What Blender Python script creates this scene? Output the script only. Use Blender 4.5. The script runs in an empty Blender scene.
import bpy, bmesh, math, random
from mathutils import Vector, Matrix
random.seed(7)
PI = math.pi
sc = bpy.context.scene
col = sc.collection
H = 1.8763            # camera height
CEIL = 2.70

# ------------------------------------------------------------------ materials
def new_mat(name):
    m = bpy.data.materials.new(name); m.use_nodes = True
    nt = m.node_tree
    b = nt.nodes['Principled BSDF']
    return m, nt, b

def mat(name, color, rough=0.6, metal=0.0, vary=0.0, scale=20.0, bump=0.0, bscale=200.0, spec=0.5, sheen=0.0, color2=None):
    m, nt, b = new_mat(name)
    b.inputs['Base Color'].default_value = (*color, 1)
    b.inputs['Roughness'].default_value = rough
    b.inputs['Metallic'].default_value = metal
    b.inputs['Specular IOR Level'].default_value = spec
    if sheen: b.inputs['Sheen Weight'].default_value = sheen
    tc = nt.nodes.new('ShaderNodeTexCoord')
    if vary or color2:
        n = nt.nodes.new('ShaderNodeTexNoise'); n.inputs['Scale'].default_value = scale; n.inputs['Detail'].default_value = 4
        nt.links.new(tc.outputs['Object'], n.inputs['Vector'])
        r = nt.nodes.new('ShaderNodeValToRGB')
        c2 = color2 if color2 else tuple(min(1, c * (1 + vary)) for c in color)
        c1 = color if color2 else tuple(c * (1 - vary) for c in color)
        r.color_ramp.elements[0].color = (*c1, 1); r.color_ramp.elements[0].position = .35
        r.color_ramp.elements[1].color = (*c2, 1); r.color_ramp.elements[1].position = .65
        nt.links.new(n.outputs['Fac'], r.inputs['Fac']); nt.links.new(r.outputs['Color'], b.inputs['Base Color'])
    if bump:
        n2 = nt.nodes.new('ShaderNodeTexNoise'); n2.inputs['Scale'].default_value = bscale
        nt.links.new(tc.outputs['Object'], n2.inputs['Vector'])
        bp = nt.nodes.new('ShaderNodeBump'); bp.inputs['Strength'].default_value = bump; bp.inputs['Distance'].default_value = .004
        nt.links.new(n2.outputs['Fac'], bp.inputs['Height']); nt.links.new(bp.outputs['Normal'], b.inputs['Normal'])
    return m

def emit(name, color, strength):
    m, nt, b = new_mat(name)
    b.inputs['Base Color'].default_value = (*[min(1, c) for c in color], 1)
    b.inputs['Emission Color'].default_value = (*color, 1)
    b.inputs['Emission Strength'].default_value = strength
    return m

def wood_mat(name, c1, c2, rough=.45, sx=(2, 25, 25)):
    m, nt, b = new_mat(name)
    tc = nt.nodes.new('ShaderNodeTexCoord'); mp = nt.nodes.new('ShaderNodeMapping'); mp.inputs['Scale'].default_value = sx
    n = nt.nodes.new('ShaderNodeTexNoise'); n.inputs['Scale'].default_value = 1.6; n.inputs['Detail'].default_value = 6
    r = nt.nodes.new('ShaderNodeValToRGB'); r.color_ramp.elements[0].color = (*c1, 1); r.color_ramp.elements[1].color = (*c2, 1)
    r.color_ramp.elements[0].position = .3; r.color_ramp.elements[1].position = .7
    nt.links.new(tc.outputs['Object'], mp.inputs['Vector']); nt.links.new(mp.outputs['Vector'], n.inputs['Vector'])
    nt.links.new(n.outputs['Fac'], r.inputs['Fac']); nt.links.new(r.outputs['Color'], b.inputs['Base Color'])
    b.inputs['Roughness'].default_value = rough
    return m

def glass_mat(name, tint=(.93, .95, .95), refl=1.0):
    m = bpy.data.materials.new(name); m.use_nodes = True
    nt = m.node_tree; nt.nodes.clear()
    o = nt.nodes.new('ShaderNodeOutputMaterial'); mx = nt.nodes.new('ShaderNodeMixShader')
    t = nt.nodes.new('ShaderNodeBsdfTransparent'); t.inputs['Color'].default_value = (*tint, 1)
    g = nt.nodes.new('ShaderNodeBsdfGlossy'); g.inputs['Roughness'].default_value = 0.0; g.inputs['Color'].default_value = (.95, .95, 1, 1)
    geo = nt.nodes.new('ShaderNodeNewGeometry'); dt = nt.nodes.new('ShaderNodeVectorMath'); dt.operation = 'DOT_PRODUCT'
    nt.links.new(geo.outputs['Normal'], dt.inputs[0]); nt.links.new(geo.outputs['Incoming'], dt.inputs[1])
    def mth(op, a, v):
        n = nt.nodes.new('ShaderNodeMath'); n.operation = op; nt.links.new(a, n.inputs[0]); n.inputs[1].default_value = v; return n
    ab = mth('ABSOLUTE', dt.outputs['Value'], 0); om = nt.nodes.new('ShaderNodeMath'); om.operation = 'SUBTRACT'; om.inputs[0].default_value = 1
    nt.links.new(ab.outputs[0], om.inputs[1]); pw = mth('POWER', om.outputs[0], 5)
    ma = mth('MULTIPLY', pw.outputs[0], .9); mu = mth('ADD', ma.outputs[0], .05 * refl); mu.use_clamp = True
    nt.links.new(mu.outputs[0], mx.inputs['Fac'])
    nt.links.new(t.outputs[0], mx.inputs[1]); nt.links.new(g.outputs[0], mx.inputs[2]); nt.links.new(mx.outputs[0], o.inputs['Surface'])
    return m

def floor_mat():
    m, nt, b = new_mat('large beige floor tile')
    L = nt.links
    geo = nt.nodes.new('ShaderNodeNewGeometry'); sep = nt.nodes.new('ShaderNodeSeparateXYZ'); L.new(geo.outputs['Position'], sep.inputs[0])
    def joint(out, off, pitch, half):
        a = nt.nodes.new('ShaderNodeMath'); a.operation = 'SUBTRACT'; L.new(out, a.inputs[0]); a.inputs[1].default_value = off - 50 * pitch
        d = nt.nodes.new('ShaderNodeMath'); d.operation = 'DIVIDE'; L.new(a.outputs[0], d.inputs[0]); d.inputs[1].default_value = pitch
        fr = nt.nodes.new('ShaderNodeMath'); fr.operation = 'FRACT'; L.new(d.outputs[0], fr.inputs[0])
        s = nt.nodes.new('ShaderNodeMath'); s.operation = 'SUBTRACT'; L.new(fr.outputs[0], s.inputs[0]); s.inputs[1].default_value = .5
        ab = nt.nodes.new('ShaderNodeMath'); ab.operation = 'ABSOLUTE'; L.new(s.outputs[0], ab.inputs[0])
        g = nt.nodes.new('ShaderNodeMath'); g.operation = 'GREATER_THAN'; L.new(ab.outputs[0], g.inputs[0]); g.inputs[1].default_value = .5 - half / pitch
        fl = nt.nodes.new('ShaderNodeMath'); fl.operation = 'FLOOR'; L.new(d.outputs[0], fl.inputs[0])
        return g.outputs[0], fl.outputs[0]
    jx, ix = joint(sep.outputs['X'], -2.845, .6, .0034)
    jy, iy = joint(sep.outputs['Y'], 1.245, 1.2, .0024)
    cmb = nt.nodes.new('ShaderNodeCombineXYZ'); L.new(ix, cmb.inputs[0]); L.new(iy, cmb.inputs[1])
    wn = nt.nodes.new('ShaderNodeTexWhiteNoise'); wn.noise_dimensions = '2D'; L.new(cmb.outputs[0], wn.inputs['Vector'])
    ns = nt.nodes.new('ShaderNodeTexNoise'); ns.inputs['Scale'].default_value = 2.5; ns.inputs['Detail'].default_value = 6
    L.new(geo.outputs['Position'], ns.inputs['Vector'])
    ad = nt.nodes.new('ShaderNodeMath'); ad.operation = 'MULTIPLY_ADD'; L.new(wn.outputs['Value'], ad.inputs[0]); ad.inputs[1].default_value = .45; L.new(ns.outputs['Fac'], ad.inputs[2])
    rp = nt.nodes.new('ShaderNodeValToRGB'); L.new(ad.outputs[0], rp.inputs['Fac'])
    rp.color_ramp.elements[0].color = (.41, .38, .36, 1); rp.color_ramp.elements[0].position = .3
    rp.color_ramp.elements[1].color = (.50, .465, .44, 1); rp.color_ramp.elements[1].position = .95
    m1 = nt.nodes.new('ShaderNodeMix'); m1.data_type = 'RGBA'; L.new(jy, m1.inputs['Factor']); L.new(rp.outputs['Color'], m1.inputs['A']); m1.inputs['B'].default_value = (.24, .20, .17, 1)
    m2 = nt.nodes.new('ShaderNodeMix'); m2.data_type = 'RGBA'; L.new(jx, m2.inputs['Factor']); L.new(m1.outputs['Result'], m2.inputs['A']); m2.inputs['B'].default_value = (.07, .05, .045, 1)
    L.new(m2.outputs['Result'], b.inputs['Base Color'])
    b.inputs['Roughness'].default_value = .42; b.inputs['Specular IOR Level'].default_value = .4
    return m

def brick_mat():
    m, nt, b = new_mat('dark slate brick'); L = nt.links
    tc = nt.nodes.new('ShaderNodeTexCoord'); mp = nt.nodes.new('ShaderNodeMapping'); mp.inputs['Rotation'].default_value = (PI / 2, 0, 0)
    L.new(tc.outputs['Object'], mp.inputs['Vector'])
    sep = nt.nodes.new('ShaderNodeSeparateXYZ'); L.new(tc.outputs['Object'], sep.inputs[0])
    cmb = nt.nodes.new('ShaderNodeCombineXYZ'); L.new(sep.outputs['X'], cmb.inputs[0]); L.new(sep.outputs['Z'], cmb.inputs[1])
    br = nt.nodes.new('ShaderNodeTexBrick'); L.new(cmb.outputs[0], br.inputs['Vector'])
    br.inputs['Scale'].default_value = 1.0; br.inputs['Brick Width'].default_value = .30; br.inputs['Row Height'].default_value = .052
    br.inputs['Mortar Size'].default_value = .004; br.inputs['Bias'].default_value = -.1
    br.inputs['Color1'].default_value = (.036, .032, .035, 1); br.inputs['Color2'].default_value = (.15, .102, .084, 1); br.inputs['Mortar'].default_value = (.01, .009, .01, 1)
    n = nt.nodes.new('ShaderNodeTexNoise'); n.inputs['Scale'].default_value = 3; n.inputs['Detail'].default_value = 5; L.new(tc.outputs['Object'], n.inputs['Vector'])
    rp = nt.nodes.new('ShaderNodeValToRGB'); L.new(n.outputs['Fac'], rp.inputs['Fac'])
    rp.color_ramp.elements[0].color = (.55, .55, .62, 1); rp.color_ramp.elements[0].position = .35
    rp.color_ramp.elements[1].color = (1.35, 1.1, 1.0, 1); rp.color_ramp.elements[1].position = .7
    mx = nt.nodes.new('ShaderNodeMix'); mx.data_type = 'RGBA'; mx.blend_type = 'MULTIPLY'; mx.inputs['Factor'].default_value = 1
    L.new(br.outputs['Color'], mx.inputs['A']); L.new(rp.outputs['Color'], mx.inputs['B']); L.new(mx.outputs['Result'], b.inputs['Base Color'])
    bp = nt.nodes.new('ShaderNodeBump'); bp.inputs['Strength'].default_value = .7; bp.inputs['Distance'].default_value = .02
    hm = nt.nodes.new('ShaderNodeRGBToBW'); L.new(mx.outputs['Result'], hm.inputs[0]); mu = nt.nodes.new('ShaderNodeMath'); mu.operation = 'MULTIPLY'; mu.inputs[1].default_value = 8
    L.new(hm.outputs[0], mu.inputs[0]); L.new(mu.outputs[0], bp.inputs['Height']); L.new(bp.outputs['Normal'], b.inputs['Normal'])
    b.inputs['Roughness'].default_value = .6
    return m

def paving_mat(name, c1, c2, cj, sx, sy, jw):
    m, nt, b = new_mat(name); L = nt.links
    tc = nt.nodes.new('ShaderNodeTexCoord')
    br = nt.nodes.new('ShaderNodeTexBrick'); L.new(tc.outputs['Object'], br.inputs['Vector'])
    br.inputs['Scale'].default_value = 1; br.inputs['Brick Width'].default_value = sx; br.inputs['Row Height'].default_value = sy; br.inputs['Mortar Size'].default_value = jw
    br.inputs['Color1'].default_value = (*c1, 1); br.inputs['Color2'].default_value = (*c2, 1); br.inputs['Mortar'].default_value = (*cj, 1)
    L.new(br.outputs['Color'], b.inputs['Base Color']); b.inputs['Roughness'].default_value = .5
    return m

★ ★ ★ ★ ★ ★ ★

REQUIRED WORK -
Print, please, the lines from the first line of the material through the line that contains "CEIL = 2.70", exactly as written and with nothing added.

WRITTEN RESPONSE -
What Blender Python script creates this scene? Output the script only. Use Blender 4.5. The script runs in an empty Blender scene.
import bpy, bmesh, math, random
from mathutils import Vector, Matrix
random.seed(7)
PI = math.pi
sc = bpy.context.scene
col = sc.collection
H = 1.8763            # camera height
CEIL = 2.70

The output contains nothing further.